Nonequilibrium spin transport on Au(111) surfaces

The well-known experimentally observed $sp$-derived Au(111) Shockley surface states with Rashba spin splitting are perfectly fit by an effective tight-binding model, considering a two-dimensional hexagonal lattice with $p_z$ orbital and nearest-neighbor hopping only. The extracted realistic band parameters are then imported to perform the Landauer-Keldysh formalism to calculate nonequilibrium spin transport in a two-terminal setup sandwiching a Au(111) surface channel. Obtained results show strong spin density on the Au(111) surface and demonstrate (i) intrinsic spin-Hall effect, (ii) current-induced spin polarization, and (iii) Rashba spin precession, all of which have been experimentally observed in semiconductor heterostructures but not in metallic surface states. We therefore urge experiments in the latter for these spin phenomena.

Figure 1

(Color online) (a) Tight-binding energy dispersion $E_{\pm }^{\text{TBM}}$ and the experimentally measured binding energy $E_{\pm }^{\text{exp}}$ of Ref. 11 along the $\overline{\Gamma }\overline{M}$ direction. The surface Brillouin zone is sketched in the inset. (b) Total density of states and $E_{\pm }^{\text{TBM}}$ along $\overline{\Gamma }\overline{K}$ and $\overline{K}\overline{M}$ directions.

Figure 2

(Color online) Local spin density of (a) the out-of-plane component $⟨S_z⟩$ and (b) the in-plane component $\left(⟨S_x⟩,⟨S_y⟩\right)$ in a $398.9\times 63.3$ (total number of sites $N=931$) conducting sample made of Au(111) surface.
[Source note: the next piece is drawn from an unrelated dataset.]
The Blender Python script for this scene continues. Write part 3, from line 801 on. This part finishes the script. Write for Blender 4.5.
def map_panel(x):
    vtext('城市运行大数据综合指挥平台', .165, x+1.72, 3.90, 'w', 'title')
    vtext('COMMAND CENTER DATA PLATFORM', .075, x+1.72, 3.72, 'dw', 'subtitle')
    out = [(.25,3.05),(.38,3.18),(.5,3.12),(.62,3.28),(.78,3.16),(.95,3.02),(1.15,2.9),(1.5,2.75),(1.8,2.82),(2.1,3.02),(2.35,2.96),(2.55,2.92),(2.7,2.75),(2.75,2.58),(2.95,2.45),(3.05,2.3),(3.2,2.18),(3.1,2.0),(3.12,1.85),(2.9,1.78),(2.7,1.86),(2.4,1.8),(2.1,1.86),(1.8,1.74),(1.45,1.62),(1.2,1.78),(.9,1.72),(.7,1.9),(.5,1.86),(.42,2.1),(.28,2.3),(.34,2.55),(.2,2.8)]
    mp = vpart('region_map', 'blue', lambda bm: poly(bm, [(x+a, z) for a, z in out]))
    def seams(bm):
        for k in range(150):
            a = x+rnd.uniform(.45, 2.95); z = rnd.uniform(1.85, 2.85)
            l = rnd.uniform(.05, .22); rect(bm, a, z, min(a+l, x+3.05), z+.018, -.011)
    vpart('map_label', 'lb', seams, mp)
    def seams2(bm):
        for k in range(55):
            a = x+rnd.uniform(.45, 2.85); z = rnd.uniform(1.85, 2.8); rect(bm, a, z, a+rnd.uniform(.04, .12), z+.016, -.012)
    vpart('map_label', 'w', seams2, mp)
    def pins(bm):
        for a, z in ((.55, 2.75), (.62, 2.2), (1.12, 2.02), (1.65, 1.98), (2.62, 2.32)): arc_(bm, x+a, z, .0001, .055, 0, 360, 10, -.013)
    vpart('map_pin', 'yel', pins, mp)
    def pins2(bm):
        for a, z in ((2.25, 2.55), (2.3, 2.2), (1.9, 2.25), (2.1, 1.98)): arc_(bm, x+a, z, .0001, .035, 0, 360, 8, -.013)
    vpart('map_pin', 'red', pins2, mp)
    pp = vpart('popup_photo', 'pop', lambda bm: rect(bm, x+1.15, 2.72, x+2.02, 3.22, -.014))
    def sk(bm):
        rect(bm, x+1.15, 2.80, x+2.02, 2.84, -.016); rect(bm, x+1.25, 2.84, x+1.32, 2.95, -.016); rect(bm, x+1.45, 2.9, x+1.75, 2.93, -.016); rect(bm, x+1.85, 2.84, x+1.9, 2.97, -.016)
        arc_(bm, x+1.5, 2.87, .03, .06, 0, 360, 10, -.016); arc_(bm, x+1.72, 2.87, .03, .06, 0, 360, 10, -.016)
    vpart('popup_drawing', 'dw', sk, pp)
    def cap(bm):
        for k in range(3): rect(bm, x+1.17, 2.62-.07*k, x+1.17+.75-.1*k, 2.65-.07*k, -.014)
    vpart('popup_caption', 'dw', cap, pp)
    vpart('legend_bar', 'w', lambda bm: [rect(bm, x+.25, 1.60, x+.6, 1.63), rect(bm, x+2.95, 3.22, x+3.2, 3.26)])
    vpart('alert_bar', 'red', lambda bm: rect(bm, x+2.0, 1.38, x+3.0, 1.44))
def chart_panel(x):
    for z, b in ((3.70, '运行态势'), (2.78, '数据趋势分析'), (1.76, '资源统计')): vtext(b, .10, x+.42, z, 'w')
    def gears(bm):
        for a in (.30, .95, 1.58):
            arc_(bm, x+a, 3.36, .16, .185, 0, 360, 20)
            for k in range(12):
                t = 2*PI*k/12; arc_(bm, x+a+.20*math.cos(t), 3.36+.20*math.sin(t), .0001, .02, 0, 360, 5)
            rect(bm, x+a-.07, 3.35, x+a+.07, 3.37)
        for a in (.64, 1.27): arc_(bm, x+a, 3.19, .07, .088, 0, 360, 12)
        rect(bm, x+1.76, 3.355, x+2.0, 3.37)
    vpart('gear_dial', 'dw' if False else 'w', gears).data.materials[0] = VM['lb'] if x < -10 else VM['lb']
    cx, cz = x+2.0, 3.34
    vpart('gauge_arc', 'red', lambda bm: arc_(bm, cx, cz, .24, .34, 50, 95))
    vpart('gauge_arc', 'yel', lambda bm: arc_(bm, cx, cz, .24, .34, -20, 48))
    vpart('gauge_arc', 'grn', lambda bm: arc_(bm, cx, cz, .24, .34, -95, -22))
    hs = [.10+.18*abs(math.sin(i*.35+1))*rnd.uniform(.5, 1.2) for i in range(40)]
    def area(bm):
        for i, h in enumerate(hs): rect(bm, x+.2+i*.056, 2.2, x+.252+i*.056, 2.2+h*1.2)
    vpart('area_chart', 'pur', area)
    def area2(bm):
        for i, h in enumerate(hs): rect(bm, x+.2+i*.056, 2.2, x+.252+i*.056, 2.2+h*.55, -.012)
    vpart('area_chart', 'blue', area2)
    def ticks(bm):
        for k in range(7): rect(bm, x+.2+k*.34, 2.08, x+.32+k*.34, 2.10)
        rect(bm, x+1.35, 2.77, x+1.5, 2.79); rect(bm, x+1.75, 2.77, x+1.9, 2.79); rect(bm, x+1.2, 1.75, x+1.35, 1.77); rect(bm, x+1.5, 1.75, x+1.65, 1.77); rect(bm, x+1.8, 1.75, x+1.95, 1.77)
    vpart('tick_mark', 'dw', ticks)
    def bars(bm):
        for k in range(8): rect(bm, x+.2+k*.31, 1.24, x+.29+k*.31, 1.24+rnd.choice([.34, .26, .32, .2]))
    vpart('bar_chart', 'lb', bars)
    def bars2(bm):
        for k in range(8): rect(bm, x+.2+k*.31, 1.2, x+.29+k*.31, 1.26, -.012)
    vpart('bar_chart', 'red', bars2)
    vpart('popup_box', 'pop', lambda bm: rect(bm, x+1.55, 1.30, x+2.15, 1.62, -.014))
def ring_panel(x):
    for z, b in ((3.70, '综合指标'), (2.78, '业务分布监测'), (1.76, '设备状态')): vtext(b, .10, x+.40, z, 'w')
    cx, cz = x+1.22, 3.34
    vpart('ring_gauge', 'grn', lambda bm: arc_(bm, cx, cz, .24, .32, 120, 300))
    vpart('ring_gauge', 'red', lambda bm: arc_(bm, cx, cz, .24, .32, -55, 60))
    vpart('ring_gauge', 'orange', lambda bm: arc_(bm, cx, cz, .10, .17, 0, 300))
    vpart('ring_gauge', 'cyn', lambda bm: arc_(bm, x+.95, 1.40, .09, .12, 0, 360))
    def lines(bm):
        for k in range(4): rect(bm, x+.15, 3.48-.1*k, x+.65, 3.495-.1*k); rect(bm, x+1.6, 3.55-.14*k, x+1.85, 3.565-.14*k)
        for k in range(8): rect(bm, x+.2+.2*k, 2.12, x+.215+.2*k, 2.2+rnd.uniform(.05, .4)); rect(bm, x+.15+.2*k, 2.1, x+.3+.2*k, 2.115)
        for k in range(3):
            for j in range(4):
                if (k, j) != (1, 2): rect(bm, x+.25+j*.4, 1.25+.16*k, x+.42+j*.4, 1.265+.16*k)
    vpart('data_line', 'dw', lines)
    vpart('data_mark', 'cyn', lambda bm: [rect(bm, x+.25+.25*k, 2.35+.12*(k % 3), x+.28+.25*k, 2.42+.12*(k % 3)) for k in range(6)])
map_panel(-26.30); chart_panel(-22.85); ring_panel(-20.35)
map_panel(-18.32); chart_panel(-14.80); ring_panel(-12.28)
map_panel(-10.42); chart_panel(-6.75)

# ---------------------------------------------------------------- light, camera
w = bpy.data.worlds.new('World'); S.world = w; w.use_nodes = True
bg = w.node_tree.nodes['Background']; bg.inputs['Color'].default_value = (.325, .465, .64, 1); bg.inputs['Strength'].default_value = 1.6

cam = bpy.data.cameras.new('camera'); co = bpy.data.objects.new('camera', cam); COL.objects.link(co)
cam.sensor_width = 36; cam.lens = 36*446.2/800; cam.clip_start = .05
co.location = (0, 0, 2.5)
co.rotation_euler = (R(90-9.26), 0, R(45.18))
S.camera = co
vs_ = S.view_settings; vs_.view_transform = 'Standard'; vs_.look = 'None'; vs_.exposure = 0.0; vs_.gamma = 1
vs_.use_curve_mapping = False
The size of each local marker depicts the magnitude. In (a), red/dark (green/light) dots denote $⟨S_z⟩>0\left(⟨S_z⟩<0\right)$. The maximum of $⟨S_z⟩$ is $1.2\times {10}^{-3}\left(\hslash /2\right)$ while the mean of $⟨S_y⟩$ is $3.16\times {10}^{-4}\left(\hslash /2\right)$.

Figure 3

(Color online) Local spin density of (a) the out-of-plane component $⟨S_z⟩$ and (b) the in-plane component $\left(⟨S_x⟩,⟨S_y⟩\right)$ in a conducting sample made of Au(111) surface, subject to a ferromagnetic source lead with $+x$ magnetization. (c) $⟨S_x⟩$, $⟨S_y⟩$, and $⟨S_z⟩$ as a function of $x$ at $y=0$, i.e., along the dashed line sketched in (a). Computed values are compared with the previously obtained spin vector formula based on quantum mechanics.